Print the data that follows exactly.

── DATA SEGMENT

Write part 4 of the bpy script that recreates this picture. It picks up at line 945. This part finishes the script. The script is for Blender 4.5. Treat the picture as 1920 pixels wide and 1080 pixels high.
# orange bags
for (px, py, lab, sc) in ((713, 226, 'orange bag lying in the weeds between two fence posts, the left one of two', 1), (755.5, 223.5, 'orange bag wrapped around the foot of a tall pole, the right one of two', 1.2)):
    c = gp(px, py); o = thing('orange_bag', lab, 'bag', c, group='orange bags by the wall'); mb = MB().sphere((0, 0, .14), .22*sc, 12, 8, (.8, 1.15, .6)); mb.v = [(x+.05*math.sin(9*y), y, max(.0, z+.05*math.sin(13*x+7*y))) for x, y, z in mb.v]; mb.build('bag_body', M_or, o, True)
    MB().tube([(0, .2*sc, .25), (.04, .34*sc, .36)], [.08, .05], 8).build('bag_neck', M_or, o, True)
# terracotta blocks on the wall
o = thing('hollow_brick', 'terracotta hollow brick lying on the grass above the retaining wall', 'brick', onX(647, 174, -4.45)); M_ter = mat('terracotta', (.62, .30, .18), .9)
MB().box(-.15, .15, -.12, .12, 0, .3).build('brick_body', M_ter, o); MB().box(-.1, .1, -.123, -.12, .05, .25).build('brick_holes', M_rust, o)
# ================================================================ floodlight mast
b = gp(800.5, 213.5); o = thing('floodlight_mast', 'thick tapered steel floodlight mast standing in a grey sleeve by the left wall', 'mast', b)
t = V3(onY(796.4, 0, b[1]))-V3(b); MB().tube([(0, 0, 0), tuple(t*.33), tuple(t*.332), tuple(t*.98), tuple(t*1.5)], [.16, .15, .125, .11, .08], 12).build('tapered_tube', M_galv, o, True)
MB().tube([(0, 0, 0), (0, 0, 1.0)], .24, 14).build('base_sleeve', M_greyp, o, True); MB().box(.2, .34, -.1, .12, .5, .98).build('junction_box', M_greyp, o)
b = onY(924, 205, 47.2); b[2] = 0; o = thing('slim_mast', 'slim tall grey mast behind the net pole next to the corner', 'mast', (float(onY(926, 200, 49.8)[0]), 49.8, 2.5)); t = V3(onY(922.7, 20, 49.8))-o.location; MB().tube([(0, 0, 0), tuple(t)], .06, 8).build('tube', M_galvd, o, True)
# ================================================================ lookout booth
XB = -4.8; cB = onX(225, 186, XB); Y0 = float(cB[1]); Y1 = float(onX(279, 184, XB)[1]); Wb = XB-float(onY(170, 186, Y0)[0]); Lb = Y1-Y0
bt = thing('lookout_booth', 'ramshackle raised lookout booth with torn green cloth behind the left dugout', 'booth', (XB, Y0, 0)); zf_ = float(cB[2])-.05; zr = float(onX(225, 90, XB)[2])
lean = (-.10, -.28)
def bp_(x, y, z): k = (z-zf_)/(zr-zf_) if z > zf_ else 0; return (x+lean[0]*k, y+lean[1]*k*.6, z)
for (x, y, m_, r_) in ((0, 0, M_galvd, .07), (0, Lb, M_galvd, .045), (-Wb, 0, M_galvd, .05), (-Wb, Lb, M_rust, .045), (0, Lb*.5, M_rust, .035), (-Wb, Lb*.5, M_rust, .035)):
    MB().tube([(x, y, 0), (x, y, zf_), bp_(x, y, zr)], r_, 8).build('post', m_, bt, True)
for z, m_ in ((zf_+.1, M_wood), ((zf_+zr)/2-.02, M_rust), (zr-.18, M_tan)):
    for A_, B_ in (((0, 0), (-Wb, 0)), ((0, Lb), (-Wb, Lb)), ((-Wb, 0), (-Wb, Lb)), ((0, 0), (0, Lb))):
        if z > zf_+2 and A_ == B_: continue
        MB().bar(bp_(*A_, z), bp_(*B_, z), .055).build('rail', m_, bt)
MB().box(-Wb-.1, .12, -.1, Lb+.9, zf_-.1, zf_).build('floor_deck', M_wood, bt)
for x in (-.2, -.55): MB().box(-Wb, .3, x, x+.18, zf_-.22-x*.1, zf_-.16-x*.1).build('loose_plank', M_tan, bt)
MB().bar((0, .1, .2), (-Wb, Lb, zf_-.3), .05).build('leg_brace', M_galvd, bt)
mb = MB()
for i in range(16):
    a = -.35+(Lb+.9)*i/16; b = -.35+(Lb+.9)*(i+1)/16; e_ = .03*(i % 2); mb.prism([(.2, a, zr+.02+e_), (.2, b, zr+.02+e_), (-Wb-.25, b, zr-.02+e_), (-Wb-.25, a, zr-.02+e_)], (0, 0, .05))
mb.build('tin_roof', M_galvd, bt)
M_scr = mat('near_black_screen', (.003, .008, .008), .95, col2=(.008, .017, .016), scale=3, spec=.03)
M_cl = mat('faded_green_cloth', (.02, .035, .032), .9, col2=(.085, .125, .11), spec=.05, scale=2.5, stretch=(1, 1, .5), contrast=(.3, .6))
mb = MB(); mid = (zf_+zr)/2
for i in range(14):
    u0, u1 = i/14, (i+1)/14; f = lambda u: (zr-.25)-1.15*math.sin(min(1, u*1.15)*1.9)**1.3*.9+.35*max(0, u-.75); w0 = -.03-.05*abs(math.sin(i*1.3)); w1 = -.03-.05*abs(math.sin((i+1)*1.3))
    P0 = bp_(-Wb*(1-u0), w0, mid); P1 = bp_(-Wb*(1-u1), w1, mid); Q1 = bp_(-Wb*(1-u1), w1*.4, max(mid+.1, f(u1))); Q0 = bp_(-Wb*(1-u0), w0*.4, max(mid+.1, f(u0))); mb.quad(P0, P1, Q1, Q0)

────

→ **RESULT BELOW**
Write part 4 of the bpy script that recreates this picture. It picks up at line 945. This part finishes the script. The script is for Blender 4.5. Treat the picture as 1920 pixels wide and 1080 pixels high.
# orange bags
for (px, py, lab, sc) in ((713, 226, 'orange bag lying in the weeds between two fence posts, the left one of two', 1), (755.5, 223.5, 'orange bag wrapped around the foot of a tall pole, the right one of two', 1.2)):
    c = gp(px, py); o = thing('orange_bag', lab, 'bag', c, group='orange bags by the wall'); mb = MB().sphere((0, 0, .14), .22*sc, 12, 8, (.8, 1.15, .6)); mb.v = [(x+.05*math.sin(9*y), y, max(.0, z+.05*math.sin(13*x+7*y))) for x, y, z in mb.v]; mb.build('bag_body', M_or, o, True)
    MB().tube([(0, .2*sc, .25), (.04, .34*sc, .36)], [.08, .05], 8).build('bag_neck', M_or, o, True)
# terracotta blocks on the wall
o = thing('hollow_brick', 'terracotta hollow brick lying on the grass above the retaining wall', 'brick', onX(647, 174, -4.45)); M_ter = mat('terracotta', (.62, .30, .18), .9)
MB().box(-.15, .15, -.12, .12, 0, .3).build('brick_body', M_ter, o); MB().box(-.1, .1, -.123, -.12, .05, .25).build('brick_holes', M_rust, o)
# ================================================================ floodlight mast
b = gp(800.5, 213.5); o = thing('floodlight_mast', 'thick tapered steel floodlight mast standing in a grey sleeve by the left wall', 'mast', b)
t = V3(onY(796.4, 0, b[1]))-V3(b); MB().tube([(0, 0, 0), tuple(t*.33), tuple(t*.332), tuple(t*.98), tuple(t*1.5)], [.16, .15, .125, .11, .08], 12).build('tapered_tube', M_galv, o, True)
MB().tube([(0, 0, 0), (0, 0, 1.0)], .24, 14).build('base_sleeve', M_greyp, o, True); MB().box(.2, .34, -.1, .12, .5, .98).build('junction_box', M_greyp, o)
b = onY(924, 205, 47.2); b[2] = 0; o = thing('slim_mast', 'slim tall grey mast behind the net pole next to the corner', 'mast', (float(onY(926, 200, 49.8)[0]), 49.8, 2.5)); t = V3(onY(922.7, 20, 49.8))-o.location; MB().tube([(0, 0, 0), tuple(t)], .06, 8).build('tube', M_galvd, o, True)
# ================================================================ lookout booth
XB = -4.8; cB = onX(225, 186, XB); Y0 = float(cB[1]); Y1 = float(onX(279, 184, XB)[1]); Wb = XB-float(onY(170, 186, Y0)[0]); Lb = Y1-Y0
bt = thing('lookout_booth', 'ramshackle raised lookout booth with torn green cloth behind the left dugout', 'booth', (XB, Y0, 0)); zf_ = float(cB[2])-.05; zr = float(onX(225, 90, XB)[2])
lean = (-.10, -.28)
def bp_(x, y, z): k = (z-zf_)/(zr-zf_) if z > zf_ else 0; return (x+lean[0]*k, y+lean[1]*k*.6, z)
for (x, y, m_, r_) in ((0, 0, M_galvd, .07), (0, Lb, M_galvd, .045), (-Wb, 0, M_galvd, .05), (-Wb, Lb, M_rust, .045), (0, Lb*.5, M_rust, .035), (-Wb, Lb*.5, M_rust, .035)):
    MB().tube([(x, y, 0), (x, y, zf_), bp_(x, y, zr)], r_, 8).build('post', m_, bt, True)
for z, m_ in ((zf_+.1, M_wood), ((zf_+zr)/2-.02, M_rust), (zr-.18, M_tan)):
    for A_, B_ in (((0, 0), (-Wb, 0)), ((0, Lb), (-Wb, Lb)), ((-Wb, 0), (-Wb, Lb)), ((0, 0), (0, Lb))):
        if z > zf_+2 and A_ == B_: continue
        MB().bar(bp_(*A_, z), bp_(*B_, z), .055).build('rail', m_, bt)
MB().box(-Wb-.1, .12, -.1, Lb+.9, zf_-.1, zf_).build('floor_deck', M_wood, bt)
for x in (-.2, -.55): MB().box(-Wb, .3, x, x+.18, zf_-.22-x*.1, zf_-.16-x*.1).build('loose_plank', M_tan, bt)
MB().bar((0, .1, .2), (-Wb, Lb, zf_-.3), .05).build('leg_brace', M_galvd, bt)
mb = MB()
for i in range(16):
    a = -.35+(Lb+.9)*i/16; b = -.35+(Lb+.9)*(i+1)/16; e_ = .03*(i % 2); mb.prism([(.2, a, zr+.02+e_), (.2, b, zr+.02+e_), (-Wb-.25, b, zr-.02+e_), (-Wb-.25, a, zr-.02+e_)], (0, 0, .05))
mb.build('tin_roof', M_galvd, bt)
M_scr = mat('near_black_screen', (.003, .008, .008), .95, col2=(.008, .017, .016), scale=3, spec=.03)
M_cl = mat('faded_green_cloth', (.02, .035, .032), .9, col2=(.085, .125, .11), spec=.05, scale=2.5, stretch=(1, 1, .5), contrast=(.3, .6))
mb = MB(); mid = (zf_+zr)/2
for i in range(14):
    u0, u1 = i/14, (i+1)/14; f = lambda u: (zr-.25)-1.15*math.sin(min(1, u*1.15)*1.9)**1.3*.9+.35*max(0, u-.75); w0 = -.03-.05*abs(math.sin(i*1.3)); w1 = -.03-.05*abs(math.sin((i+1)*1.3))
    P0 = bp_(-Wb*(1-u0), w0, mid); P1 = bp_(-Wb*(1-u1), w1, mid); Q1 = bp_(-Wb*(1-u1), w1*.4, max(mid+.1, f(u1))); Q0 = bp_(-Wb*(1-u0), w0*.4, max(mid+.1, f(u0))); mb.quad(P0, P1, Q1, Q0)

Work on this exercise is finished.